Estimates of energy savings from the use of LEDs range from 25 to 35 percent over fluorescent tube lamps and as much as 50 percent over ceramic metal halide lighting commonly used as floor lighting in large production facilities. When coupled with the longer life of the LED bulbs (10- to 15-year replacement as opposed to the three-year life span of traditional bulbs) and the environmentally-friendly makeup of the lights, Honda is finding that there are multiple benefits in using the LED fixtures.

“For new construction, LED light fixtures are really the only choice that makes any sense,” said Honda Green Factory Leader Dirk Nordberg. “LED fixtures waste less energy converting electricity into light, so they use less energy and generate less heat.

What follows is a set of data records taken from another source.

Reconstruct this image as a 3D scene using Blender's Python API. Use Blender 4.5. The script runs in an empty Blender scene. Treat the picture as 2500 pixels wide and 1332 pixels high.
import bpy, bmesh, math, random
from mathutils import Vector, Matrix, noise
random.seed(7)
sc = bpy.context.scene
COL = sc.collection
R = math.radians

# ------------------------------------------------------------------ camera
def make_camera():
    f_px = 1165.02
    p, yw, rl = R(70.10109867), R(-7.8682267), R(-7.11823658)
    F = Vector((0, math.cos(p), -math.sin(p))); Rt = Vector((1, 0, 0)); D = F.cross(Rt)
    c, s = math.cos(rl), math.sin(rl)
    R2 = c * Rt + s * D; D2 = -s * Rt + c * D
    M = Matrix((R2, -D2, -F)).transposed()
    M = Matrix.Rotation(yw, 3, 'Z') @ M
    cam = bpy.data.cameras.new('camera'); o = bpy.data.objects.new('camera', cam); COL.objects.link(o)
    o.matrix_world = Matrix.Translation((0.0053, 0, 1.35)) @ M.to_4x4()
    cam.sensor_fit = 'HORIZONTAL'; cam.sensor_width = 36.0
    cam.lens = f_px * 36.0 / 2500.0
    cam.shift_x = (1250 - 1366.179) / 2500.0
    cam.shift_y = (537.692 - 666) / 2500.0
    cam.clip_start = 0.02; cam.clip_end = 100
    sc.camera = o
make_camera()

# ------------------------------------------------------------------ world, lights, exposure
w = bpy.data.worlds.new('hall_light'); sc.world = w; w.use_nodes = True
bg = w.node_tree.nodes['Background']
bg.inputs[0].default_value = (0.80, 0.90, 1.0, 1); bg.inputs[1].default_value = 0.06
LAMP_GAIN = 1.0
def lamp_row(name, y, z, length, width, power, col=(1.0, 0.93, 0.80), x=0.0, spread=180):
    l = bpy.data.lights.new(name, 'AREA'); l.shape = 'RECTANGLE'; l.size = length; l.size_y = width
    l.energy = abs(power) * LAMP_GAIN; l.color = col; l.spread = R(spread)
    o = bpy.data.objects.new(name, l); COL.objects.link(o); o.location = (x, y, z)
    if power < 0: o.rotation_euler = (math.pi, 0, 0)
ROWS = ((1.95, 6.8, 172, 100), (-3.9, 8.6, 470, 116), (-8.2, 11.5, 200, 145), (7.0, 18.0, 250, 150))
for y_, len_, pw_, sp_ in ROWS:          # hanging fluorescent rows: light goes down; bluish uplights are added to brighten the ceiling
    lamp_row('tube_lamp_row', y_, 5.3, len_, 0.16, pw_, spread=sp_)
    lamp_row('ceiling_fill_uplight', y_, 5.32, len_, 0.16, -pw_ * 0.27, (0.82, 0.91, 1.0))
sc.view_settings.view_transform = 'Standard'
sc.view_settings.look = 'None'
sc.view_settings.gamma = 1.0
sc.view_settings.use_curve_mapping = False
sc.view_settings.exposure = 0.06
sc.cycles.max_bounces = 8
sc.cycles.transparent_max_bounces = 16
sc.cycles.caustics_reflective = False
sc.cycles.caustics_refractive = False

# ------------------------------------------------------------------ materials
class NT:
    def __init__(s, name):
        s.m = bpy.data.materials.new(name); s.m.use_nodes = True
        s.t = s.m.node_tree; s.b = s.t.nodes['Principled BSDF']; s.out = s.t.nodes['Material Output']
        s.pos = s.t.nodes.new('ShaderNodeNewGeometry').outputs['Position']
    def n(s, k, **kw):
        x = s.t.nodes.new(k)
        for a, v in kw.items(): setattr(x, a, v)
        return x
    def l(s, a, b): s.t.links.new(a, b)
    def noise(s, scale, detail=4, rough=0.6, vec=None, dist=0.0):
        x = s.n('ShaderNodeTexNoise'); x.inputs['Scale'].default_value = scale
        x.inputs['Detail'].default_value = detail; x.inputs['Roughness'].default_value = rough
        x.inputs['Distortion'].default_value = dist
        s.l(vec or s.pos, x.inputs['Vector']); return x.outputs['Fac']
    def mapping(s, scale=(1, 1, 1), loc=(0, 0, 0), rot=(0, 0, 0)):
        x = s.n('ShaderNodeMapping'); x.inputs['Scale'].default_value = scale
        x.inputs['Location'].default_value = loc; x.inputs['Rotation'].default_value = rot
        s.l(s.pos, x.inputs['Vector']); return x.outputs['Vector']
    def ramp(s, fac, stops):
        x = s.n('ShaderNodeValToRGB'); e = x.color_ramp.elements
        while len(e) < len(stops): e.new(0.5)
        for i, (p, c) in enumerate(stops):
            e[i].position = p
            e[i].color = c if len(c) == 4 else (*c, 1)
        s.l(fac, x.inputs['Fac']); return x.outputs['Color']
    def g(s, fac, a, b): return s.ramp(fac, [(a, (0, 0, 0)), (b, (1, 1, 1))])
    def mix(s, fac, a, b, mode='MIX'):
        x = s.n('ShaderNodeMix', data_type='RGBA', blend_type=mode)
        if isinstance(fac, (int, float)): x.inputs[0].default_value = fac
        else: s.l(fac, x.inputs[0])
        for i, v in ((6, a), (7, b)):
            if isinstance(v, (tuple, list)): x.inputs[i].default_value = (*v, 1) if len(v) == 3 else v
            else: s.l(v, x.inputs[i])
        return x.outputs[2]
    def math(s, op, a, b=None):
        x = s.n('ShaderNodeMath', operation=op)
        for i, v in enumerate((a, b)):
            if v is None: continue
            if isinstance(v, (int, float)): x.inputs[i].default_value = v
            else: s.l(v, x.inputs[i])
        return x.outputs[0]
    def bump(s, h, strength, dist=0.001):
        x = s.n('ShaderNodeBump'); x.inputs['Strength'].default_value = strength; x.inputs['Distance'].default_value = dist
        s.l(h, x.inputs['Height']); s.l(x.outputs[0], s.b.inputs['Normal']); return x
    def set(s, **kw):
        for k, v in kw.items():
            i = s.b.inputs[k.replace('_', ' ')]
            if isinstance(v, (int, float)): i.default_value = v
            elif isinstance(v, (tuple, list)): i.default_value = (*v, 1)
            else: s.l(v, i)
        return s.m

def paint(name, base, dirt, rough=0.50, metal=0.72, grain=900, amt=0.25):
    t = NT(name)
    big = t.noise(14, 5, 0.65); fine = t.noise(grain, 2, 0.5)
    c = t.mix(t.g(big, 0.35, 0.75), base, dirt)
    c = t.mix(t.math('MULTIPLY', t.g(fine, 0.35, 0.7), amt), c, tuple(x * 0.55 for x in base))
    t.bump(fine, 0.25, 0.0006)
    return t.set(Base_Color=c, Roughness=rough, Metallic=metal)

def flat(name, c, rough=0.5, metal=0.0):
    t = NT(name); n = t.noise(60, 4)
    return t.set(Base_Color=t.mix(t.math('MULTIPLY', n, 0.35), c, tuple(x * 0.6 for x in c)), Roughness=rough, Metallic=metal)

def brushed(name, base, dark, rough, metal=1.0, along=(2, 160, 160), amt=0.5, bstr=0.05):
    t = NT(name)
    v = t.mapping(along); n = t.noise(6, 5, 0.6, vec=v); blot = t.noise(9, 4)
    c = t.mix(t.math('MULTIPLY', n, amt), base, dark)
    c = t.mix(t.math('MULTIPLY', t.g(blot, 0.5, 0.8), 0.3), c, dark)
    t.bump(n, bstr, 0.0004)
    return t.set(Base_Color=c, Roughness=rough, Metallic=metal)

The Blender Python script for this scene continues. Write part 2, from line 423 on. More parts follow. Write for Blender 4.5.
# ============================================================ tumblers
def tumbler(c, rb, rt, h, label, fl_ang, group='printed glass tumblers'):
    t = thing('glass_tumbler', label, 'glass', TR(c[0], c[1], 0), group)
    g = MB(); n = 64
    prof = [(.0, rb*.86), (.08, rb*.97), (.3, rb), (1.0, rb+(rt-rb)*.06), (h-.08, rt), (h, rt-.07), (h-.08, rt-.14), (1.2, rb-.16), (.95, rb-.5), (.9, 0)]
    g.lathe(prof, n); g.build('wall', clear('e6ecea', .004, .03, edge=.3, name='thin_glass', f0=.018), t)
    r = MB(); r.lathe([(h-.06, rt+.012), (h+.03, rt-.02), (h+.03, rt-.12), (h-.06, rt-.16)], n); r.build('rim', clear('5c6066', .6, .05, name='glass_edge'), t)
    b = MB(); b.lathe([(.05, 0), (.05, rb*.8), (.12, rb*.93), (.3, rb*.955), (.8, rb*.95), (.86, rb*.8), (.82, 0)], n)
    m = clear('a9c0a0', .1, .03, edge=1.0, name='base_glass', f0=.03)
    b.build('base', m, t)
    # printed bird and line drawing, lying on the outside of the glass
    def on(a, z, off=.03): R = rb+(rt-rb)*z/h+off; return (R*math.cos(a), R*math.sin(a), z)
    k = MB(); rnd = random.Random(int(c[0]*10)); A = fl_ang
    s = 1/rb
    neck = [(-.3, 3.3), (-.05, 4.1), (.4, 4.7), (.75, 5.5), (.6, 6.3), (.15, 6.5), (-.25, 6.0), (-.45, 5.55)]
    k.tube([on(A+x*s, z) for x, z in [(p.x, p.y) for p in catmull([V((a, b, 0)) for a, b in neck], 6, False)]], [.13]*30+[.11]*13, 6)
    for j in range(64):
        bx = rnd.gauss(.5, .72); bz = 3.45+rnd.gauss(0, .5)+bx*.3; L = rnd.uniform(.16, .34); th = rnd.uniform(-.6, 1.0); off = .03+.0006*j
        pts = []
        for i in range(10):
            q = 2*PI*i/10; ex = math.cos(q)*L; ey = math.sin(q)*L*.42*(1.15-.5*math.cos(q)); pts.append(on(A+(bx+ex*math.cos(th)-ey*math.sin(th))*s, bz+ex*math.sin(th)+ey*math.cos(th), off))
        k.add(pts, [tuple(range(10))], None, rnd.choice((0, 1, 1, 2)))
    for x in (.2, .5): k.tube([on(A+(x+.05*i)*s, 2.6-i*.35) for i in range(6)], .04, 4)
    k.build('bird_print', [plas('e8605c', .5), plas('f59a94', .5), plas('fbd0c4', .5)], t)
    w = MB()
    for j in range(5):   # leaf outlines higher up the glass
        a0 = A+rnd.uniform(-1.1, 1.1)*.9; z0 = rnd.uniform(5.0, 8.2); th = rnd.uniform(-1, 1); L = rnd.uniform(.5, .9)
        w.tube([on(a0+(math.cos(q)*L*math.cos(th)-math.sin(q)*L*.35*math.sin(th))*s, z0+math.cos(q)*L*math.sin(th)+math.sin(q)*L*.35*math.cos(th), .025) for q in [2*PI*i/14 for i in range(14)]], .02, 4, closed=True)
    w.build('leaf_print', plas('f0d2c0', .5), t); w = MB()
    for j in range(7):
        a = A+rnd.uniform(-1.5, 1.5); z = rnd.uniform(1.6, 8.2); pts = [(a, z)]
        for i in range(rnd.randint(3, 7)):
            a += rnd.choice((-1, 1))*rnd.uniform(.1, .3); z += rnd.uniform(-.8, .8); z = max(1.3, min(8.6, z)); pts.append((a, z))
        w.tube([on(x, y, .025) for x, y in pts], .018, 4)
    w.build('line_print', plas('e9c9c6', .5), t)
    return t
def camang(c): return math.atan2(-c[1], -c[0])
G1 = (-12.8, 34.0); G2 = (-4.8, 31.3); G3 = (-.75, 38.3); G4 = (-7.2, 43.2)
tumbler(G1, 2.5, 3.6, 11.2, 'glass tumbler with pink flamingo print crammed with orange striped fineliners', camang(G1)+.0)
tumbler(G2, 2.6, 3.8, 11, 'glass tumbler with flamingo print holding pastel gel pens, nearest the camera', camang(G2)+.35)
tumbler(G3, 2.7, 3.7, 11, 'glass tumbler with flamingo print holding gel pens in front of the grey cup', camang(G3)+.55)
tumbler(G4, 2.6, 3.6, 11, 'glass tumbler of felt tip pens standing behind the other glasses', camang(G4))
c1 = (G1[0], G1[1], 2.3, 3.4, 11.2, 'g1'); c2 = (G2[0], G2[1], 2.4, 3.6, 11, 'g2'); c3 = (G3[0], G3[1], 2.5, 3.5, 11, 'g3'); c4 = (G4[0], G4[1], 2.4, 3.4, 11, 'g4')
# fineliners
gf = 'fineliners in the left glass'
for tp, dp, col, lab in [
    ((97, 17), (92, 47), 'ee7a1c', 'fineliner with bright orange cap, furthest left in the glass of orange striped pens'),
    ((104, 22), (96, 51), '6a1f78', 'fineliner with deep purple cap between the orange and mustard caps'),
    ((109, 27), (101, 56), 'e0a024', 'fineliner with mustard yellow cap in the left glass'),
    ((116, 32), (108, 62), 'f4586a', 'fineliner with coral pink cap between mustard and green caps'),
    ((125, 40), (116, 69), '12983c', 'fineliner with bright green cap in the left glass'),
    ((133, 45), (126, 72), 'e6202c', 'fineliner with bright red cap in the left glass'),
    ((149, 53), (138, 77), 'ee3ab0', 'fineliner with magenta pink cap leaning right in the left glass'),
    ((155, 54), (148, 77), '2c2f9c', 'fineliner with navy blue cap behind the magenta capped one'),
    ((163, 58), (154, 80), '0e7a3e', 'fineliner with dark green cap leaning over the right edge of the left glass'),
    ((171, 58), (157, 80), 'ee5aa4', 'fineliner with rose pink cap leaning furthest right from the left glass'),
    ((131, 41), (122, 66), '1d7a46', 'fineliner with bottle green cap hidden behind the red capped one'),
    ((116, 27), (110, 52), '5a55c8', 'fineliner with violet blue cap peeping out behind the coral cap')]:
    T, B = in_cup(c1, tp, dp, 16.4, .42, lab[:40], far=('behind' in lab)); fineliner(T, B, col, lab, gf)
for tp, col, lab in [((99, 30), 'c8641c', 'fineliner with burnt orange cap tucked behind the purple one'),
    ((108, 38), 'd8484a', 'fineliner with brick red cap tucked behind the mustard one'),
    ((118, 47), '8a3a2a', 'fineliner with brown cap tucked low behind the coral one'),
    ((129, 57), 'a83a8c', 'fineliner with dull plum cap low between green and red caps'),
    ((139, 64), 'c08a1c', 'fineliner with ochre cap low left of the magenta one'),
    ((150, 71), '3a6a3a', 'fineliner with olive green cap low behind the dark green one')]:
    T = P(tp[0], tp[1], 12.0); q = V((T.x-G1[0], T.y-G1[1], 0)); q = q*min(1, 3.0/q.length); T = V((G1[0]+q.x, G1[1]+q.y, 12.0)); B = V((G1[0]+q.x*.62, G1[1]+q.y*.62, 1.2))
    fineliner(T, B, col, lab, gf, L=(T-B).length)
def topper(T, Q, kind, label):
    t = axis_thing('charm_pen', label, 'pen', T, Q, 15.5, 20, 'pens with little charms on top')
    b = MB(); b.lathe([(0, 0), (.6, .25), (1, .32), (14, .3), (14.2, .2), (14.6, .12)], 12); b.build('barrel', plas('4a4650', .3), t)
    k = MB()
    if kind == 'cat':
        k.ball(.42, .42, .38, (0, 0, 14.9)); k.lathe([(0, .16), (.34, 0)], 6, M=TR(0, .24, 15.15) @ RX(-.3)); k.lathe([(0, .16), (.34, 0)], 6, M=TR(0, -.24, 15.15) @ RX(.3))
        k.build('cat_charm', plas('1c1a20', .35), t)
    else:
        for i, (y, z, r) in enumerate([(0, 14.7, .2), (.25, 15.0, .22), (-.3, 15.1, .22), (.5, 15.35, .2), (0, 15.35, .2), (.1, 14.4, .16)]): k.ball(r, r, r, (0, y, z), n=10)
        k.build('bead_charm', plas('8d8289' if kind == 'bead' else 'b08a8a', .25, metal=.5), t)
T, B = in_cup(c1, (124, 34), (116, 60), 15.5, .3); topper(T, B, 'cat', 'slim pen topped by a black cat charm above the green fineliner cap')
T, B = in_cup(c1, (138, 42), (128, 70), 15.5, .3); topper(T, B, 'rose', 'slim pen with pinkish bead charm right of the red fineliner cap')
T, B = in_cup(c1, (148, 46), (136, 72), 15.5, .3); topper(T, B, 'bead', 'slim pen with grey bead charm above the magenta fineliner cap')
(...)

That is a direct saving on energy costs and an indirect saving to air conditioning costs.”

New construction accounts for a percentage of the LED usage in Honda facilities, but existing plants are also finding value in retrofitting or replacing older fixtures. At Honda’s largest global engine plant in Anna, Ohio, nearly 700 lights were replaced with LEDs this year, including in the engine build room where master builders assemble the new Acura NSX supercar engine.

“LEDs give us the ability to tailor the lighting intensity, distribution, and color to meet very specific design criteria,” Nordberg said. “This can improve quality in our manufacturing processes and reduce eye strain in office areas. For processes where exacting measurements are expected and tolerances are small, the quality of the new lighting is essential for quality control.”